Some audience members also noted that his experience showed through as well.
"Because the work he's done with domestic terrorist groups, he brings great credibility to both his comments about his previous work and also his perspectives about the future," said Cheryl Munday, professor at University of Detroit Mercy.
Dees closed his speech with lyrics from a classic Americana song by Woodie Guthrie.
"A lot of people haven't heard this rhyme from his song, 'This Land Is Your Land,' because it's rarely repeated," he said.

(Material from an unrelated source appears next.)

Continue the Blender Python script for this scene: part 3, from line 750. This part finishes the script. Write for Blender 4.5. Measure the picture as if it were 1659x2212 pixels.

"'There was a great high wall there that tried to stop me, a big sign there that tried to stop me. It said private property, bot on there other side it didn't say nothing. That side was made for you and me.'"
Comments
Richard Keefe
Tue, Jan 22, 2013 : 7:31 p.m.
It's refreshing to see that Mr. Dees has finally made it to Michigan to honor Dr. King. In 2009, a black civil rights group in Muskegon invited Mr. Dees to be the keynote speaker for their MLK celebration but Mr. Dees never made the gig. Mr. Dees accepted the invitation and Muskegon Community Solidarity built an entire celebration around Mr. Dees' presentation. Sadly, when the small civil rights group could not raise Mr. Dees' $10,000 "honorarium" speaking fee, Mr. Dees backed out and the entire celebration was cancelled. http://www.mlive.com/news/muskegon/index.ssf/2009/01/mondayking_celebration_cancele.html Morris Dees, the "civil rights icon" who made his first million dollars back in 1964 couldn't even throw this group a freebie in honor of Dr. King. No dough? No Mo. Fortunately the University of Michigan has deeper pockets. It's not like they had anything else to spend the ten grand on, such as salaries or scholarships. http://wp.me/pCLYZ-c6
Superior Twp voter
Tue, Jan 22, 2013 : 6:35 p.m.
The Southern Poverty Law Center IS an extremism group. Period.
Engineer
Tue, Jan 22, 2013 : 1:59 a.m.
I missed the part where he discussed the reverse discrimination (aka affirmative action) so prevalent today where race matters more than qualifications. The pendulum has crossed the middle and going to extremes in reverse. Equal should be equal. Period.
Conservation_Proponent
Mon, Jan 21, 2013 : 9:57 p.m.
Martin Luther King was talking about equal justice for all no matter what their race, creed, ethnic origin, sexuality, gender, or political persuasion. He was not talking about creating special superior rights and privileges for certain groups because of their political connections nor was he talking about the doctrine of racism to advance left-wing political interests and policies. I am tired and sick of left-wing groups calling people who are opposed to their agenda racist and extremists. Calling someone a racist or an extremist who disagrees with you is a despicable personal attack not very different from using the N-word to degrade and marginialize people. The Southern Poverty Law Center is quilty of this left-wing racism baiting when it tries to silence and delegtimize opponents of amnesty for Illegal Immigrants
Top Cat
Mon, Jan 21, 2013 : 7:51 p.m.
Perhaps Mr. Dees can lead us all on the process of "balancing the nation's widening wealth gap" by giving up half of his assets.
Mike
Mon, Jan 21, 2013 : 7:25 p.m.
"Unless you're fair to all of your people and give all of your people an equal opportunity, you're not going to keep what you have. It's going to be taken away from you." Equal opportunity does not mean equal outcomes...............it does if you live in a nation that believes in communism..............where is this guy from? Unequal access to quality health care would be like the cadillac plans the government employees and the governing elite get off of the backs of the rest of us while we get a second tier of those same things......I'm starting to understand
Technojunkie
Mon, Jan 21, 2013 : 7:23 p.m.
SPLC slanders conservatives and libertarians to drum up donations. They're just another group of useless professional activists. If you think that the government should actually obey its constitutional restraints you're a scary extremist in their view. http://www.alt-market.com/articles/345-a-message-to-the-splc-from-a-montana-extremist http://www.survivalblog.com/2011/11/the-splcs-demonization-of-surv.html
Dog Guy
Mon, Jan 21, 2013 : 7:20 p.m.
Hey, it's a living.
Buckybeaver
Tue, Jan 22, 2013 : 2:46 p.m.
You will get some negative response to this comment, but it's the first thing that popped into my head as well. As long as people like Mr. Dees keep telling us there is a problem, he has a job.